La critique de Monsters & Critic (suite)
Straight Time set the tone for future crime classics that explore the minds of criminals, particularly Michael Mann’s crime classics like Thief and Heat. What sets Straight Time apart from just about every other crime film before or after it is the honesty and detail it pays to the subject matter. It is bleak, hopeless and relentlessly grim. None of the characters you are presented with here are portrayed in a romantic or heroic way that will make you easily empathize with them or understand them.
There is no glamour present for these criminals. They don’t live in mansions, wear Armani suits and drive Porsches. All of the criminals in the film, especially Dembo, are unapologetic about what they do and seem to embrace their inevitable fate. Starting to wonder why a gritty, almost documentary like film about criminality as a lifestyle and job not to mention the angry obsessive compulsion about a criminal mind wasn’t well-received by audiences and was yanked out of theaters after just TWO weeks in release?

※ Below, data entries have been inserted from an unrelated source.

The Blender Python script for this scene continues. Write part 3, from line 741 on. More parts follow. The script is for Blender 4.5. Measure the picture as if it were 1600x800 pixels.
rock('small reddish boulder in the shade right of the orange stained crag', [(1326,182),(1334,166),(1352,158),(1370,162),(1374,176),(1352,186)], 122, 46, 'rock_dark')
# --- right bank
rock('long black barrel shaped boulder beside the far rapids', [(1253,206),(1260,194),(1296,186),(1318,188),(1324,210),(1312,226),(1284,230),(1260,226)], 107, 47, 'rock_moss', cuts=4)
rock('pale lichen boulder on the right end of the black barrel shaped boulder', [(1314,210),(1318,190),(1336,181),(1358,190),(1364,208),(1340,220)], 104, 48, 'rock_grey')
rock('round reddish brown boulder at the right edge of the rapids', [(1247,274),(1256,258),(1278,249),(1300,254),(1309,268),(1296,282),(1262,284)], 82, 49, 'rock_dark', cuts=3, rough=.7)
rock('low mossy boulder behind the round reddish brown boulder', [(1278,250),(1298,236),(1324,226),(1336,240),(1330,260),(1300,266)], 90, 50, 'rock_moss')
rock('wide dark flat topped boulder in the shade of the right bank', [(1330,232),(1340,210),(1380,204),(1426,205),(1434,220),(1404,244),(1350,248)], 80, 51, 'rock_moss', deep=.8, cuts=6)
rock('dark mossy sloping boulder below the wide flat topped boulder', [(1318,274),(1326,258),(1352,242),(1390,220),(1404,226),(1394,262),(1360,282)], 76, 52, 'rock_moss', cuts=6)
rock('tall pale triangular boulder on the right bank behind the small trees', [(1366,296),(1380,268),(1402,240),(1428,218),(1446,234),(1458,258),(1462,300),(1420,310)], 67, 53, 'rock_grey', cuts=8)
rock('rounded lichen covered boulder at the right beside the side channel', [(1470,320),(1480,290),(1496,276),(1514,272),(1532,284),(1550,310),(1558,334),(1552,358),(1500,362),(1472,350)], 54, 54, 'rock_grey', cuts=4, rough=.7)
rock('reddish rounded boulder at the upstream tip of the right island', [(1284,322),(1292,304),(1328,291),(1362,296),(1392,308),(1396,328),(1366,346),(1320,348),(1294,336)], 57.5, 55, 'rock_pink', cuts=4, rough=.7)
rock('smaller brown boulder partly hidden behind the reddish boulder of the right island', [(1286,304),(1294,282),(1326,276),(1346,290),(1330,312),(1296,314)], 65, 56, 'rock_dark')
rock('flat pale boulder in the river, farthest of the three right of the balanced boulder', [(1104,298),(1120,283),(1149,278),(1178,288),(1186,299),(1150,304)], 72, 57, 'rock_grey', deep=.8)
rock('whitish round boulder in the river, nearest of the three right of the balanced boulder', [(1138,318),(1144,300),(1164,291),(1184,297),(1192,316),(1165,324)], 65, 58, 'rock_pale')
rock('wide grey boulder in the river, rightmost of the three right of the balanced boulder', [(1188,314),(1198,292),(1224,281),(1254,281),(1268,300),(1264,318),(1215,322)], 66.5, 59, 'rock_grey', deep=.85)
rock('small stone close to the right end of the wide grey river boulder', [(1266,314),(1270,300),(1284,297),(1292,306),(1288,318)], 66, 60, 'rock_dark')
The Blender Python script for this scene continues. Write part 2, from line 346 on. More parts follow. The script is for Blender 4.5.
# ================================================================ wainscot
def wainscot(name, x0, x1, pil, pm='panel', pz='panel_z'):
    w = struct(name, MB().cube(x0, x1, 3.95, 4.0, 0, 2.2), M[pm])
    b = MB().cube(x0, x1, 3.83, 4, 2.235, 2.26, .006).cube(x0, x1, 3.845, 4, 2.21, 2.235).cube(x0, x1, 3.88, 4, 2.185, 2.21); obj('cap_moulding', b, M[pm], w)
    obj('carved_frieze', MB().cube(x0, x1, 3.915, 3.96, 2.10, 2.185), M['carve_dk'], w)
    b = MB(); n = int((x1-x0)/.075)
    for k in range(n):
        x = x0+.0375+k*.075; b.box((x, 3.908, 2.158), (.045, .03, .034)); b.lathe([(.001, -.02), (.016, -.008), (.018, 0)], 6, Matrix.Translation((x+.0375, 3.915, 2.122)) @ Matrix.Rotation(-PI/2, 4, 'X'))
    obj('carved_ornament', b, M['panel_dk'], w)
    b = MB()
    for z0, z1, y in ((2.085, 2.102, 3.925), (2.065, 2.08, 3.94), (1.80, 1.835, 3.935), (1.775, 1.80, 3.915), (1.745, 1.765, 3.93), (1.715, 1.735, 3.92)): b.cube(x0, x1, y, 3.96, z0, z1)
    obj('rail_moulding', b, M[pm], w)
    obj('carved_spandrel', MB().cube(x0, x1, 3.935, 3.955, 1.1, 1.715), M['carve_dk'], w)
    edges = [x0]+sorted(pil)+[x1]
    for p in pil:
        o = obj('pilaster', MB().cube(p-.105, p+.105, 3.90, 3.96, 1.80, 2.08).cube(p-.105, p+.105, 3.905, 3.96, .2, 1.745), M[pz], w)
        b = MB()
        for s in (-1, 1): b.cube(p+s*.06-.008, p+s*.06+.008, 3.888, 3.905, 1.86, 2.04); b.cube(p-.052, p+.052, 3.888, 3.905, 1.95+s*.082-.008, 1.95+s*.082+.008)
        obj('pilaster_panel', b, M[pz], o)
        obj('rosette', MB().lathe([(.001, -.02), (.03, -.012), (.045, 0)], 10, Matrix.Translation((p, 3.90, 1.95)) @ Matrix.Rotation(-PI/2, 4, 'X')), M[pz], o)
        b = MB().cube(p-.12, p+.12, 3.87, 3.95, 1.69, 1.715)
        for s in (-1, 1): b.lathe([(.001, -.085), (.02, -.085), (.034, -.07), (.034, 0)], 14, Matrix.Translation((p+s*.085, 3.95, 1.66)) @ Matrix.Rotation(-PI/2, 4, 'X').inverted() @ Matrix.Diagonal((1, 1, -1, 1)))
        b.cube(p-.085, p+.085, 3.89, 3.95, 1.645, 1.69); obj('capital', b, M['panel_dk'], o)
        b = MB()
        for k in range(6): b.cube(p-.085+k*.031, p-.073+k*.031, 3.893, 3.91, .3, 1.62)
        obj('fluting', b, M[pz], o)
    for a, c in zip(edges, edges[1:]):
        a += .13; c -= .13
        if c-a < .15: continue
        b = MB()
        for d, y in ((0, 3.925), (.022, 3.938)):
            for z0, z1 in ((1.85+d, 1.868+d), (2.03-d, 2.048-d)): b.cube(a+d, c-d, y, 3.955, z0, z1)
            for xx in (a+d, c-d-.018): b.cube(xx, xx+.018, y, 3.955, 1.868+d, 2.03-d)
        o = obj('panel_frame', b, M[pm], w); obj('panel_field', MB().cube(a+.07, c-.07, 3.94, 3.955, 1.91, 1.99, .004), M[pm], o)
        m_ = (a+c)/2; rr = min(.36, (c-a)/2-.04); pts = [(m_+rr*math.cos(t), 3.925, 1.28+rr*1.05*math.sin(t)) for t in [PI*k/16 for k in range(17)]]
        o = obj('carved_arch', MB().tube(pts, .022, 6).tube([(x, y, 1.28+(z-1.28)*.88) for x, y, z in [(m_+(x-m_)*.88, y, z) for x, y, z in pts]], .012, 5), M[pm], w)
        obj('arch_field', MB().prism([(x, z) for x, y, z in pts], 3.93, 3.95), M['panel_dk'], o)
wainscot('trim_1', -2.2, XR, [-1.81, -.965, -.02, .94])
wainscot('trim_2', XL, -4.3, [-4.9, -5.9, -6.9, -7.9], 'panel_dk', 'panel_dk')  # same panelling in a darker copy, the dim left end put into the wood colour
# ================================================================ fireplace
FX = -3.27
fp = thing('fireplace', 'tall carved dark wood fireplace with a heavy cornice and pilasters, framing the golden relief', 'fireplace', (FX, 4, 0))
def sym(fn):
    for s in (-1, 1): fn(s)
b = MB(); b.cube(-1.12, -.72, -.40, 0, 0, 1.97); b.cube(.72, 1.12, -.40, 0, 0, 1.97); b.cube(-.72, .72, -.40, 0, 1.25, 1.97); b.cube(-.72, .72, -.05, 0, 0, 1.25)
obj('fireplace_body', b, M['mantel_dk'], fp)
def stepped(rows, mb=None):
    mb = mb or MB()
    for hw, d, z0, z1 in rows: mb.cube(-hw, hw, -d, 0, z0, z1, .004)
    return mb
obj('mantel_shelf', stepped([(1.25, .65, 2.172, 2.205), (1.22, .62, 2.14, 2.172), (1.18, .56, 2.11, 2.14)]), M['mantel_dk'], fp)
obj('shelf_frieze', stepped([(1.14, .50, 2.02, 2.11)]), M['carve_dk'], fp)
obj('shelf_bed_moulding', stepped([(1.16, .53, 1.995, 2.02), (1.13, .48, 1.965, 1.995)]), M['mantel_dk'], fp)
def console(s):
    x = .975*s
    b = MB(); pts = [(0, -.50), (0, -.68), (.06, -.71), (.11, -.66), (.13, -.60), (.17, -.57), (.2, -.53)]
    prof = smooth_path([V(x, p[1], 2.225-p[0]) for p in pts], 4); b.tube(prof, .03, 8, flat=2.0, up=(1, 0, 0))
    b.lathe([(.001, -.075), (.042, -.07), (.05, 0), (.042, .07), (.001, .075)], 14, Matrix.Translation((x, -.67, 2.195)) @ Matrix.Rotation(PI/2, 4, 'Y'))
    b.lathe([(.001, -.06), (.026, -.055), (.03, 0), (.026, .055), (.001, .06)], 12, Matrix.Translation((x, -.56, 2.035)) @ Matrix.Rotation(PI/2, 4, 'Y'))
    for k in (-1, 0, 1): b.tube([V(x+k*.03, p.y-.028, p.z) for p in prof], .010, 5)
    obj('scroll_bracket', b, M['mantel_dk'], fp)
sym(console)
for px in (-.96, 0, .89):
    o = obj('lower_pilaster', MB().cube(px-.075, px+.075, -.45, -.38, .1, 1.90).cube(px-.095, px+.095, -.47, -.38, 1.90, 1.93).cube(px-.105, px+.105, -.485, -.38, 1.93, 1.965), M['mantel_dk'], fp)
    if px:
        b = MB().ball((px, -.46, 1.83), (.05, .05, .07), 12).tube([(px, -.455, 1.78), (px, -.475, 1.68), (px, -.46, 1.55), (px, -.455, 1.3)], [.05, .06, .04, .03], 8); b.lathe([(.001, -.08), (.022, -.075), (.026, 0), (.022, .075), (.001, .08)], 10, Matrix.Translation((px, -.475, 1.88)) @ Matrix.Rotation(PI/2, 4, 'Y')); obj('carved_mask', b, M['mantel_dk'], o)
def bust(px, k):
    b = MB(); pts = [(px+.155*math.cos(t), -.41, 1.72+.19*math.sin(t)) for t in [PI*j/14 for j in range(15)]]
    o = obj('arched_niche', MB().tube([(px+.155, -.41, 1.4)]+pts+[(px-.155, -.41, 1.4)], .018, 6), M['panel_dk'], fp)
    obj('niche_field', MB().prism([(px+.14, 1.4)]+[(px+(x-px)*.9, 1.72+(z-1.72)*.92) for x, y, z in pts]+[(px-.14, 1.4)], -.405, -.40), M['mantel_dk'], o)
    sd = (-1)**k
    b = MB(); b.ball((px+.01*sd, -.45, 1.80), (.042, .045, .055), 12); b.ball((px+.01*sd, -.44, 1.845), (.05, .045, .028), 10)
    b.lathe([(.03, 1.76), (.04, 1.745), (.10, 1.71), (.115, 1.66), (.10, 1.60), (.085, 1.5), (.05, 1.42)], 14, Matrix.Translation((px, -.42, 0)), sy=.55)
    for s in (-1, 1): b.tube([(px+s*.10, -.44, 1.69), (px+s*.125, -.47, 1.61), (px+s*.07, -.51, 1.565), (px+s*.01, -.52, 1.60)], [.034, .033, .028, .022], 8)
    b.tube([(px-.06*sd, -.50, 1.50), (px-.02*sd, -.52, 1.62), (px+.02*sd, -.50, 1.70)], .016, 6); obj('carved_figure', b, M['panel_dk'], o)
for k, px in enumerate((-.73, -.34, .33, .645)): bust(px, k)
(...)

Most Hollywood films prior to 1978 and especially after involving crime and those who perpetuate it, almost always involved endings where you are literally beaten over the head with “A LESSON TO BE LEARNED”, the central figure has a catharsis and seeks redemption, or the central figure is either captured and or killed in the final reel. They also usually involve a heavy amount of psychological background that may or may not help you understand or even “like” these criminals.
Straight Time follows none of these conventions. There is very little explanation,psychological or otherwise, to explain why the characters do what they do. No excuses or justifications are made. The characters are what they are and willingly know and accept the consequences.